The exercise:
Restate word for word the lines that begin the listing and end with the line holding "build('handle_patch', MB().loft([[(a, b+0.006, c)".

Dataset section:
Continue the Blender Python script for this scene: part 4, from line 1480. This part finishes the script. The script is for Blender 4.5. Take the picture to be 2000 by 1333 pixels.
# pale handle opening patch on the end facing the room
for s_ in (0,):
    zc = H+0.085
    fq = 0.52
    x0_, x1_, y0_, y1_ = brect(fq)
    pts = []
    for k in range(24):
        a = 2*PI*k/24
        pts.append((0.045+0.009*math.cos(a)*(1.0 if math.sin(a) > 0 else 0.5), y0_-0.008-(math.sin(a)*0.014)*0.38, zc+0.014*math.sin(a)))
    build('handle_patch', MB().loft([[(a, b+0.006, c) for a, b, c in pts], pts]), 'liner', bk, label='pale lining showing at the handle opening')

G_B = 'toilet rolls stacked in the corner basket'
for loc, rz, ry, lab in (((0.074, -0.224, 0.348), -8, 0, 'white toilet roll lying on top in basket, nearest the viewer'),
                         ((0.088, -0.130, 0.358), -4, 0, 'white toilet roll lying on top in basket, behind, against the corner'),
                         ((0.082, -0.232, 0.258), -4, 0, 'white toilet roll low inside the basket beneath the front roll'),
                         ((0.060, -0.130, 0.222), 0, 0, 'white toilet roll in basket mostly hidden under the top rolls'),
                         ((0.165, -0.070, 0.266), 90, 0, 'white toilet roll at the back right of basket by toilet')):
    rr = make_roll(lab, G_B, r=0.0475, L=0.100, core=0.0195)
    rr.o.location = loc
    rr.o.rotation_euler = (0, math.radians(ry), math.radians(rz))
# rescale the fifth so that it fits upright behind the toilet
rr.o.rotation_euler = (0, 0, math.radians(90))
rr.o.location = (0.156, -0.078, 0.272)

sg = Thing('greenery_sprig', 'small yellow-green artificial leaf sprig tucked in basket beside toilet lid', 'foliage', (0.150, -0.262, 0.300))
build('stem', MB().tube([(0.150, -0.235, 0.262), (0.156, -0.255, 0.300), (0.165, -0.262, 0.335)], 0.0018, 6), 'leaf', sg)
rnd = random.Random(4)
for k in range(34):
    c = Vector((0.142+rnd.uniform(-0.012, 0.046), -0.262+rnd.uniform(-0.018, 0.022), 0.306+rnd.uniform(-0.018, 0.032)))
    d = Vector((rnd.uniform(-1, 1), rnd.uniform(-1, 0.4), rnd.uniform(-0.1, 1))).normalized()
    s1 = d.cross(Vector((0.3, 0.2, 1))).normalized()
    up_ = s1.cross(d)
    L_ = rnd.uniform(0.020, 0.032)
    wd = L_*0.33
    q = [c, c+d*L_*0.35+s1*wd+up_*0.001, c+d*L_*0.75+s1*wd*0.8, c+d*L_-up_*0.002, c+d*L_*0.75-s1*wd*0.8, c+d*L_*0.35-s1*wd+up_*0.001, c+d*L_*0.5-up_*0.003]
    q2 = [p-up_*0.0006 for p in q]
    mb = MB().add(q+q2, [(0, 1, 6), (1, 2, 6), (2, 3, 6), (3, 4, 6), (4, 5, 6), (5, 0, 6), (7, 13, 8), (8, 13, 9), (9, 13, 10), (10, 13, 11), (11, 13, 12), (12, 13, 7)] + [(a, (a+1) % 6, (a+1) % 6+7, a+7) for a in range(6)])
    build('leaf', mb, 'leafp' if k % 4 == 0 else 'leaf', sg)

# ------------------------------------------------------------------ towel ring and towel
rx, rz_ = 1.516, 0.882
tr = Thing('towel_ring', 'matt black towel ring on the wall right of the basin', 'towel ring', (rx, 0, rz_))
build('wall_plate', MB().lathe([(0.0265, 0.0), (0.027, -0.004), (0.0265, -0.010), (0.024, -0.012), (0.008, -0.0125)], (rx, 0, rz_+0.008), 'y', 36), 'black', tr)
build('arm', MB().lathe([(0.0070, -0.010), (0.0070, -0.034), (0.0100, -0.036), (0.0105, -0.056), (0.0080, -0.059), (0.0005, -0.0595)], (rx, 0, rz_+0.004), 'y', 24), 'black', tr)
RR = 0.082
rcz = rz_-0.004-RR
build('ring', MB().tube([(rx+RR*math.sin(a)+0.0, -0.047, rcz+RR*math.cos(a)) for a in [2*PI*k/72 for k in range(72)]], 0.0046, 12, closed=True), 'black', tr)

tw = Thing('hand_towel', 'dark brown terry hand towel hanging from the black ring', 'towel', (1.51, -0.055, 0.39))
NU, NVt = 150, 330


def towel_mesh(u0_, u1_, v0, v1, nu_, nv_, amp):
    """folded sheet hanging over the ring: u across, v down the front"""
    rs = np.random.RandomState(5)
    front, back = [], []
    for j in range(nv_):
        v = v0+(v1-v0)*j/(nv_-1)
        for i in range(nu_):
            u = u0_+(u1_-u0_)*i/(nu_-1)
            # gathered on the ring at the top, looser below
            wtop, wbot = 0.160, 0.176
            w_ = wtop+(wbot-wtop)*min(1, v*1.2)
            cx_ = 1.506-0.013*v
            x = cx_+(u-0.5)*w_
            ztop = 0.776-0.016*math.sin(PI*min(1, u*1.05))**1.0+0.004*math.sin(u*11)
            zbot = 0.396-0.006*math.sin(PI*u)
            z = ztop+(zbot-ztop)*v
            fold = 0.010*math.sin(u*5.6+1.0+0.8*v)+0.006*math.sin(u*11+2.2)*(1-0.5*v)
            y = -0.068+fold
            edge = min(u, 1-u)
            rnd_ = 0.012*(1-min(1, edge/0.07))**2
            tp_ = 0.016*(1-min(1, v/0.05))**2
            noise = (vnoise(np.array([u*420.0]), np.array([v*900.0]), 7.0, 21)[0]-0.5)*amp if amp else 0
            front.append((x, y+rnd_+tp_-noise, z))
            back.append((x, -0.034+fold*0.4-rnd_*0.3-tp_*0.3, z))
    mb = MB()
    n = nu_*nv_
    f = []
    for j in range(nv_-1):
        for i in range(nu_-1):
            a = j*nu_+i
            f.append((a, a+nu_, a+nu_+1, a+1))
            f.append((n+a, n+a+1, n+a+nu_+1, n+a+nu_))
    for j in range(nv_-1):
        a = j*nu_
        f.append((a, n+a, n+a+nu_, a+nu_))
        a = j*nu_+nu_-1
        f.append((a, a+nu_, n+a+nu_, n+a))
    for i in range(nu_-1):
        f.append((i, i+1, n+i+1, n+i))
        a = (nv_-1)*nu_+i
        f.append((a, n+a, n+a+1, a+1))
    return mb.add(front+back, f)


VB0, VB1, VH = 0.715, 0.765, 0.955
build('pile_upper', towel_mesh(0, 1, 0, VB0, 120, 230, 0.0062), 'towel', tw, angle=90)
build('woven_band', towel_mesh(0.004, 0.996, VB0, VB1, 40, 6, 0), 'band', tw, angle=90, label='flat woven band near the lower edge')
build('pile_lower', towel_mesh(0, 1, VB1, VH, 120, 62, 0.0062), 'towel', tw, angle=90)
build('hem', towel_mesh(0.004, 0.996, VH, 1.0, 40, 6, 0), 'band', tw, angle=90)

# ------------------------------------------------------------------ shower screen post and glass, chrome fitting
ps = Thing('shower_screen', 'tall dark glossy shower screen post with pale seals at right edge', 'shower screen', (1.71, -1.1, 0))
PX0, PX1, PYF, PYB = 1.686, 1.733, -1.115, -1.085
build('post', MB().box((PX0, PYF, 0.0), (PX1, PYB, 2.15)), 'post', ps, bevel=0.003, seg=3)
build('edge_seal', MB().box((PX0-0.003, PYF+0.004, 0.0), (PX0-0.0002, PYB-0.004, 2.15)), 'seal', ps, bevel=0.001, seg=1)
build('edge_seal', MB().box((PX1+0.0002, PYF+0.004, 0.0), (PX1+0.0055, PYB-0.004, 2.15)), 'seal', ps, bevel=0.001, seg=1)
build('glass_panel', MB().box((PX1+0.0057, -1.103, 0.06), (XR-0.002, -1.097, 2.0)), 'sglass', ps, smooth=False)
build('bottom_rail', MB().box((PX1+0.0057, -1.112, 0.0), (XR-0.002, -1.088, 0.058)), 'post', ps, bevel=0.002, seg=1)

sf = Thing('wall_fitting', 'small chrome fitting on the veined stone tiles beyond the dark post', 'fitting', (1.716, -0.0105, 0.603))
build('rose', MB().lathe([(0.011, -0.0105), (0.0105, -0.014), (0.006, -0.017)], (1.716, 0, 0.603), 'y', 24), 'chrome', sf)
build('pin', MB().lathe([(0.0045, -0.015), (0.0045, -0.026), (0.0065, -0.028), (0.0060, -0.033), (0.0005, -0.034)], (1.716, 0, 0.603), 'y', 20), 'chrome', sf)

Solution for this exercise:
Continue the Blender Python script for this scene: part 4, from line 1480. This part finishes the script. The script is for Blender 4.5. Take the picture to be 2000 by 1333 pixels.
# pale handle opening patch on the end facing the room
for s_ in (0,):
    zc = H+0.085
    fq = 0.52
    x0_, x1_, y0_, y1_ = brect(fq)
    pts = []
    for k in range(24):
        a = 2*PI*k/24
        pts.append((0.045+0.009*math.cos(a)*(1.0 if math.sin(a) > 0 else 0.5), y0_-0.008-(math.sin(a)*0.014)*0.38, zc+0.014*math.sin(a)))
    build('handle_patch', MB().loft([[(a, b+0.006, c) for a, b, c in pts], pts]), 'liner', bk, label='pale lining showing at the handle opening')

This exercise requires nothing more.